I'm not interested in designating things "good" or "bad". In what world is everyone going to agree that Eraserhead or The Waterboy are good or bad?
In the recent MoFo Comedy Countdown, one comment that caught my eye was the person who said, and I quote, "Chaplin isn't funny." Now I've got literally 100 years worth of contradictory evidence to dispute that claim, but what are the chances I would convince that person that they're wrong? I'm not even interested in doing so.

I enjoy hearing the reasons people respond to the art they like or dislike. I'm less interested in the need to reach a consensus regarding a work's goodness/badness, or to rank things in Top 10 lists, or to give out awards to the "best" movie. We like what we like.

TL/DR--
Acceptable: "I don't like Thelonious Monk because his music is noisy."
Unacceptable: "Thelonious Monk should play the right notes."



My point is that even when we might find something subpar or unsatisfying, this doesn't demand we don't engage with it at all. Sometimes its better than nothing.


I think the point is that you don't like me and you just want to get some digs in. Don't we both have better uses for our time?



I think the point is that you don't like me and you just want to get some digs in. Don't we both have better uses for our time?

I don't dislike you. You frustrate me.



If I've offended, I apologize. I like to take the piss and this is just a place for me to pretend fight with people. And I guess sometimes its not so pretend when what I'm arguing about I find particularly annoying.

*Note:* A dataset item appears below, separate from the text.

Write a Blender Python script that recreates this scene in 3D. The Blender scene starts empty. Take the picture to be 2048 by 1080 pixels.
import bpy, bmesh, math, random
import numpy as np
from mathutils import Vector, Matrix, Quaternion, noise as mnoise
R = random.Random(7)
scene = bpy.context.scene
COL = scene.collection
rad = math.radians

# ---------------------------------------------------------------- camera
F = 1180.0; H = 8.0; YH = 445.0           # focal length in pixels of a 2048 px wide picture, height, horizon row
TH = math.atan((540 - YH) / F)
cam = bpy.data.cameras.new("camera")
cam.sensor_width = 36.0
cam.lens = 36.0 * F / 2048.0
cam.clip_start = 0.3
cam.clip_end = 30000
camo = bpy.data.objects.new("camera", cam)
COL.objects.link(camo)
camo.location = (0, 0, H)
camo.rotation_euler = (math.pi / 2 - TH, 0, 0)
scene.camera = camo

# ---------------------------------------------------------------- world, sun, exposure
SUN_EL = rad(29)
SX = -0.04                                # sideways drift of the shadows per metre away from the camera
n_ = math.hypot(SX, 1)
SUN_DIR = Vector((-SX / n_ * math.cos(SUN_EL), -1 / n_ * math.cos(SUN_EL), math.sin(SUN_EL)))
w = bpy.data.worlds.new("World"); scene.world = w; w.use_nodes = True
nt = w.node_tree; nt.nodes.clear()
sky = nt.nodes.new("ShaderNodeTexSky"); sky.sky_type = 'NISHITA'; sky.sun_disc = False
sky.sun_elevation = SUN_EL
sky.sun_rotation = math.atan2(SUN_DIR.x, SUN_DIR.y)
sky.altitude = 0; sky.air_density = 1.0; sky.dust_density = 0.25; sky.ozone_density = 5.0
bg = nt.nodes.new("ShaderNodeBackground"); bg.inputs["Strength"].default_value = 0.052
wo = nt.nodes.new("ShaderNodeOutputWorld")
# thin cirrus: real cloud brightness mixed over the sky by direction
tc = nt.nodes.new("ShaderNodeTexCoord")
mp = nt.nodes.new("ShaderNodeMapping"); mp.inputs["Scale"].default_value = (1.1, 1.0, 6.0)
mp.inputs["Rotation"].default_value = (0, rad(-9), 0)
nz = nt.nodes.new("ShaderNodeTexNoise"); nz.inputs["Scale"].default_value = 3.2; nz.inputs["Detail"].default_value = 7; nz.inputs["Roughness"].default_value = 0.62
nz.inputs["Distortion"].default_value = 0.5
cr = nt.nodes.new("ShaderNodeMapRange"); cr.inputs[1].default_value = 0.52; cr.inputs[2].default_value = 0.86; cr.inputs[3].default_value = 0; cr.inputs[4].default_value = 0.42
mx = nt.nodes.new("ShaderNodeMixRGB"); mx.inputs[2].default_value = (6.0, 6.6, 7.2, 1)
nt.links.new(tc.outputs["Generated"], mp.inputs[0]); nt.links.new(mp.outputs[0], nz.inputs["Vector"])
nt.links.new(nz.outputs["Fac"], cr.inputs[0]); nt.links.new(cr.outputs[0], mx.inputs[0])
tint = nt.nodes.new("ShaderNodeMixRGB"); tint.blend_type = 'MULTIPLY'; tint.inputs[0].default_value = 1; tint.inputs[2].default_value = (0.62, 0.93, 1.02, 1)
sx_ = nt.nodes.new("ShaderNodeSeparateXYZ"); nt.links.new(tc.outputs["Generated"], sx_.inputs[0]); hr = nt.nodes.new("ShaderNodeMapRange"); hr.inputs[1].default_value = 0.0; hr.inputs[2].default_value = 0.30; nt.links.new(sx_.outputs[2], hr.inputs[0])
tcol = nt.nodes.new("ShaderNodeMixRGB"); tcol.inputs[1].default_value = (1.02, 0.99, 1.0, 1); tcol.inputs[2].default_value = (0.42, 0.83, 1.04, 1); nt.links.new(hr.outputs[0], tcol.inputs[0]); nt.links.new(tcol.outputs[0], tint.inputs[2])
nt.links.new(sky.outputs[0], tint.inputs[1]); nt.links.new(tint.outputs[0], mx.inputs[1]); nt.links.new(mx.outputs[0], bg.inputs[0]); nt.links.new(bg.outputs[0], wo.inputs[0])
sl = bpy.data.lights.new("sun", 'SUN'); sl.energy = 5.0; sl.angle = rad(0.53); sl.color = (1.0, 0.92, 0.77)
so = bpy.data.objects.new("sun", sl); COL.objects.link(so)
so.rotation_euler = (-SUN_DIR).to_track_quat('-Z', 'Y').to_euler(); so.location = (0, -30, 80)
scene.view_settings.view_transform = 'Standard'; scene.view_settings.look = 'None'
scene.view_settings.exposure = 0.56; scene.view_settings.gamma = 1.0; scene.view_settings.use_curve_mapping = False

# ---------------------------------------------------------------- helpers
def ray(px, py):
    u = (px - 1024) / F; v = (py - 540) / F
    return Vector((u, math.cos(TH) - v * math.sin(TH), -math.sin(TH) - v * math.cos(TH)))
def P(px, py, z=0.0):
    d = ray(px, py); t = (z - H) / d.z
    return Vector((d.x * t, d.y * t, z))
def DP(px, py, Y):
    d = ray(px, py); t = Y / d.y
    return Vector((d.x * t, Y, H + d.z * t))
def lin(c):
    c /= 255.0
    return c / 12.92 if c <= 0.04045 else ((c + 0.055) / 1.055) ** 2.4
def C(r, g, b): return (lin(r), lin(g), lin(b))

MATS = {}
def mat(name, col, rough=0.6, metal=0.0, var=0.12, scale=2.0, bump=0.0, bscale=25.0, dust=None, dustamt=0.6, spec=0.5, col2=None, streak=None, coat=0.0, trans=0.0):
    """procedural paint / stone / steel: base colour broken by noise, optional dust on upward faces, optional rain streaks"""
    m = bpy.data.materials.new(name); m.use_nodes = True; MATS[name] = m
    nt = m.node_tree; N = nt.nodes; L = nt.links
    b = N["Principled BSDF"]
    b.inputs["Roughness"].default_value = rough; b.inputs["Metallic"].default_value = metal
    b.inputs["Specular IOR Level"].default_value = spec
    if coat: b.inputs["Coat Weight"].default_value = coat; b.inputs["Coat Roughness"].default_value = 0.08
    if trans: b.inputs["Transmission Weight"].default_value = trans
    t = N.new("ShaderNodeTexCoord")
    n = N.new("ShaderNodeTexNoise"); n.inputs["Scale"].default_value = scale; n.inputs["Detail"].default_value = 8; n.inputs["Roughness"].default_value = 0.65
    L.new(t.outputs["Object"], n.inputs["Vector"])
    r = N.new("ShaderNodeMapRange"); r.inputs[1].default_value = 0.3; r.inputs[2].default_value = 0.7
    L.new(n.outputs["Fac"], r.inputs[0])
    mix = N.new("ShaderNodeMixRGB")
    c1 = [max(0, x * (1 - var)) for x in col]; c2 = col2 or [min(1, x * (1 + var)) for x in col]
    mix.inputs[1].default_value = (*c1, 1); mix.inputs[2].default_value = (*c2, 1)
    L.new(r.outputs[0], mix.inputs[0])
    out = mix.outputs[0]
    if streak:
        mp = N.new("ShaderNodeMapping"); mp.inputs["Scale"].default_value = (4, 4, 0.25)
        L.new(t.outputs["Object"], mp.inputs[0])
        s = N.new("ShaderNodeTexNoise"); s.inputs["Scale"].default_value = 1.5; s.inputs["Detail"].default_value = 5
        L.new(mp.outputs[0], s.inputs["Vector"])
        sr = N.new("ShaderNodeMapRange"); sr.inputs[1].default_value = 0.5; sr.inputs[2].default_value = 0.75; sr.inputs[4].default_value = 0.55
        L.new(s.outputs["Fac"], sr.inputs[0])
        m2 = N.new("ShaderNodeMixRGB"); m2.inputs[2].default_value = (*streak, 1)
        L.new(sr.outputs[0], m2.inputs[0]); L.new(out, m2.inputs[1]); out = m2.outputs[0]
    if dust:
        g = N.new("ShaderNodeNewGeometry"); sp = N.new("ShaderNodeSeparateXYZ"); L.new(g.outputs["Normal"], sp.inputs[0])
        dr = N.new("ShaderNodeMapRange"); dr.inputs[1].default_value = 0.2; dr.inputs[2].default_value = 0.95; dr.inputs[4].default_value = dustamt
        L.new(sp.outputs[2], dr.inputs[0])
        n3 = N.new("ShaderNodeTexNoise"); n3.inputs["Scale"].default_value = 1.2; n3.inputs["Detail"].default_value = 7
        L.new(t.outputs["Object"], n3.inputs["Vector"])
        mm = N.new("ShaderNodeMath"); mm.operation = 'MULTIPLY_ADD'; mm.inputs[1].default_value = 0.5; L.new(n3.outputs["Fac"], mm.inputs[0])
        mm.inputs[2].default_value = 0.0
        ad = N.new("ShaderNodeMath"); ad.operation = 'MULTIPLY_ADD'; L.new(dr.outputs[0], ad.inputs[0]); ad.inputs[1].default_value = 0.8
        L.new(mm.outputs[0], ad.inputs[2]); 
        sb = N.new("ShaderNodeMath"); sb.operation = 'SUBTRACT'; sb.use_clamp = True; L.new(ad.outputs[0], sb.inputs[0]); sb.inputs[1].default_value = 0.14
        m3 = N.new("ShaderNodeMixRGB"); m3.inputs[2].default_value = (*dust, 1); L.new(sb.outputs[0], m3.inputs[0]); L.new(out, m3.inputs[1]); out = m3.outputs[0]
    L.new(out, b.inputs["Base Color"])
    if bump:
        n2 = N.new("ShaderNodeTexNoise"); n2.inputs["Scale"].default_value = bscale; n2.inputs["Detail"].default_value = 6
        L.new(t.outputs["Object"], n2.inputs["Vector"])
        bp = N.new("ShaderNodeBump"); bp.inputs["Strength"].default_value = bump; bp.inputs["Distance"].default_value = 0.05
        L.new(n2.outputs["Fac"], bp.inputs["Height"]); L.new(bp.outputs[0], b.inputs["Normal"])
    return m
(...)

But to stay on topic, have you ever stepped back and thought to yourself why you think a film 'should' do these things you think are so important? Why it betrays filmdom if it doesn't do these specific things?


I mentioned him above, but go look at some Cy Twombly's work. The particularly scribbly ones. I have two questions for you.



Do you think these are acceptable as fine art?



Should film ever aspire to this kind of thing?